-- START OF Dataset content --
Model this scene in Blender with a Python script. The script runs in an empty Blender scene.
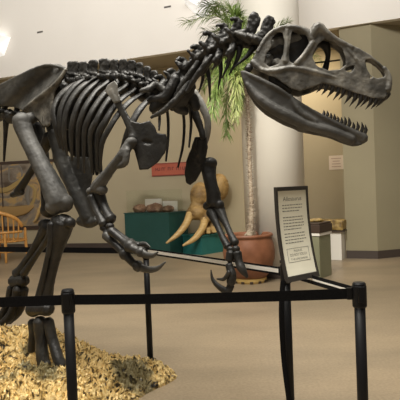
import bpy, bmesh, math, random
from mathutils import Vector, Matrix, noise
random.seed(7)
C = bpy.context.scene
COL = C.collection
# ------------------------------------------------------------------ camera
F = 520.0
EYE = Vector((0, 0, 1.48))
PITCH = math.radians(1.4); ROLL = math.radians(2.3)
fwd = Vector((0, math.cos(PITCH), -math.sin(PITCH)))
r0 = Vector((1, 0, 0)); u0 = r0.cross(fwd)
RR = r0 * math.cos(ROLL) - u0 * math.sin(ROLL)
UU = u0 * math.cos(ROLL) + r0 * math.sin(ROLL)
cd = bpy.data.cameras.new('camera'); cam = bpy.data.objects.new('camera', cd); COL.objects.link(cam)
cd.sensor_width = 36; cd.lens = F / 400 * 36; cd.clip_start = 0.05
m = Matrix((RR, UU, -fwd)).transposed().to_4x4(); m.translation = EYE
cam.matrix_world = m
C.camera = cam
# ------------------------------------------------------------------ world and light
w = bpy.data.worlds.new('world'); C.world = w; w.use_nodes = True
bg = w.node_tree.nodes['Background']
bg.inputs[0].default_value = (1.0, 0.93, 0.82, 1); bg.inputs[1].default_value = 0.22
C.view_settings.view_transform = 'Standard'; C.view_settings.look = 'None'
C.view_settings.exposure = 0.0; C.view_settings.gamma = 1; C.view_settings.use_curve_mapping = False

def area(name, loc, target, sx, sy, power, col):
    l = bpy.data.lights.new(name, 'AREA'); l.shape = 'RECTANGLE'; l.size = sx; l.size_y = sy
    l.energy = power; l.color = col
    o = bpy.data.objects.new(name, l); COL.objects.link(o); o.location = loc
    o.rotation_euler = (Vector(target) - Vector(loc)).to_track_quat('-Z', 'Y').to_euler()
    return o
sl = area('skylight_lamp', (-.9, 2.6, 7.6), (-.7, 3.0, 0), 4.5, 3.5, 500, (1.0, 0.95, 0.86)); sl.data.spread = math.radians(115)
hl = area('upper_wall_fill', (-1.5, .5, 7.2), (-.6, 11, 7.2), 11, 1.4, 450, (1.0, 0.96, 0.92)); hl.data.spread = math.radians(95)  # added fill that brightens the upper wall, no fixture behind it
sd = bpy.data.lights.new('column_fill_spot', 'SPOT'); sd.energy = 1250; sd.spot_size = math.radians(34); sd.spot_blend = .8; sd.shadow_soft_size = .25; sd.color = (1, .95, .84)  # added to brighten the round column, not an actual fixture
so_ = bpy.data.objects.new('column_fill_spot', sd); COL.objects.link(so_); so_.location = (-1.2, 2.5, 5.2)
so_.rotation_euler = (Vector((1.15, 8.2, 2.1)) - so_.location).to_track_quat('-Z', 'Y').to_euler()
area('gallery_fill', (1.9, 10.85, 4.33), (1.9, 11.4, 0), 1.8, 0.3, 60, (1.0, 0.84, 0.62))  # added under the gallery to brighten the right of the back wall

# ------------------------------------------------------------------ pixel -> place helpers
def ray(px, py):
    return (fwd * F + RR * (px - 200) + UU * (200 - py))
def P(px, py, Y):
    d = ray(px, py); return EYE + d * (Y / d.y)
def Z0(px, py, z=0.0):
    d = ray(px, py); return EYE + d * ((z - EYE.z) / d.z)
class Plane:
    """upright plane through S heading along h; off is the distance beyond it (away from the viewer)"""
    def __init__(s, S, deg):
        a = math.radians(deg); s.S = S; s.h = Vector((math.cos(a), -math.sin(a), 0)); s.n = Vector((math.sin(a), math.cos(a), 0))
    def __call__(s, px, py, off=0.0):
        d = ray(px, py); return EYE + d * ((off + (s.S - EYE).dot(s.n)) / d.dot(s.n))
    def mirror(s, p):
        return p - s.n * (2 * (p - s.S).dot(s.n))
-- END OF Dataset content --
The request | Copy all the data exactly as written, but skip any picture.

Full solution |
Model this scene in Blender with a Python script. The script runs in an empty Blender scene.
import bpy, bmesh, math, random
from mathutils import Vector, Matrix, noise
random.seed(7)
C = bpy.context.scene
COL = C.collection
# ------------------------------------------------------------------ camera
F = 520.0
EYE = Vector((0, 0, 1.48))
PITCH = math.radians(1.4); ROLL = math.radians(2.3)
fwd = Vector((0, math.cos(PITCH), -math.sin(PITCH)))
r0 = Vector((1, 0, 0)); u0 = r0.cross(fwd)
RR = r0 * math.cos(ROLL) - u0 * math.sin(ROLL)
UU = u0 * math.cos(ROLL) + r0 * math.sin(ROLL)
cd = bpy.data.cameras.new('camera'); cam = bpy.data.objects.new('camera', cd); COL.objects.link(cam)
cd.sensor_width = 36; cd.lens = F / 400 * 36; cd.clip_start = 0.05
m = Matrix((RR, UU, -fwd)).transposed().to_4x4(); m.translation = EYE
cam.matrix_world = m
C.camera = cam
# ------------------------------------------------------------------ world and light
w = bpy.data.worlds.new('world'); C.world = w; w.use_nodes = True
bg = w.node_tree.nodes['Background']
bg.inputs[0].default_value = (1.0, 0.93, 0.82, 1); bg.inputs[1].default_value = 0.22
C.view_settings.view_transform = 'Standard'; C.view_settings.look = 'None'
C.view_settings.exposure = 0.0; C.view_settings.gamma = 1; C.view_settings.use_curve_mapping = False

def area(name, loc, target, sx, sy, power, col):
    l = bpy.data.lights.new(name, 'AREA'); l.shape = 'RECTANGLE'; l.size = sx; l.size_y = sy
    l.energy = power; l.color = col
    o = bpy.data.objects.new(name, l); COL.objects.link(o); o.location = loc
    o.rotation_euler = (Vector(target) - Vector(loc)).to_track_quat('-Z', 'Y').to_euler()
    return o
sl = area('skylight_lamp', (-.9, 2.6, 7.6), (-.7, 3.0, 0), 4.5, 3.5, 500, (1.0, 0.95, 0.86)); sl.data.spread = math.radians(115)
hl = area('upper_wall_fill', (-1.5, .5, 7.2), (-.6, 11, 7.2), 11, 1.4, 450, (1.0, 0.96, 0.92)); hl.data.spread = math.radians(95)  # added fill that brightens the upper wall, no fixture behind it
sd = bpy.data.lights.new('column_fill_spot', 'SPOT'); sd.energy = 1250; sd.spot_size = math.radians(34); sd.spot_blend = .8; sd.shadow_soft_size = .25; sd.color = (1, .95, .84)  # added to brighten the round column, not an actual fixture
so_ = bpy.data.objects.new('column_fill_spot', sd); COL.objects.link(so_); so_.location = (-1.2, 2.5, 5.2)
so_.rotation_euler = (Vector((1.15, 8.2, 2.1)) - so_.location).to_track_quat('-Z', 'Y').to_euler()
area('gallery_fill', (1.9, 10.85, 4.33), (1.9, 11.4, 0), 1.8, 0.3, 60, (1.0, 0.84, 0.62))  # added under the gallery to brighten the right of the back wall

# ------------------------------------------------------------------ pixel -> place helpers
def ray(px, py):
    return (fwd * F + RR * (px - 200) + UU * (200 - py))
def P(px, py, Y):
    d = ray(px, py); return EYE + d * (Y / d.y)
def Z0(px, py, z=0.0):
    d = ray(px, py); return EYE + d * ((z - EYE.z) / d.z)
class Plane:
    """upright plane through S heading along h; off is the distance beyond it (away from the viewer)"""
    def __init__(s, S, deg):
        a = math.radians(deg); s.S = S; s.h = Vector((math.cos(a), -math.sin(a), 0)); s.n = Vector((math.sin(a), math.cos(a), 0))
    def __call__(s, px, py, off=0.0):
        d = ray(px, py); return EYE + d * ((off + (s.S - EYE).dot(s.n)) / d.dot(s.n))
    def mirror(s, p):
        return p - s.n * (2 * (p - s.S).dot(s.n))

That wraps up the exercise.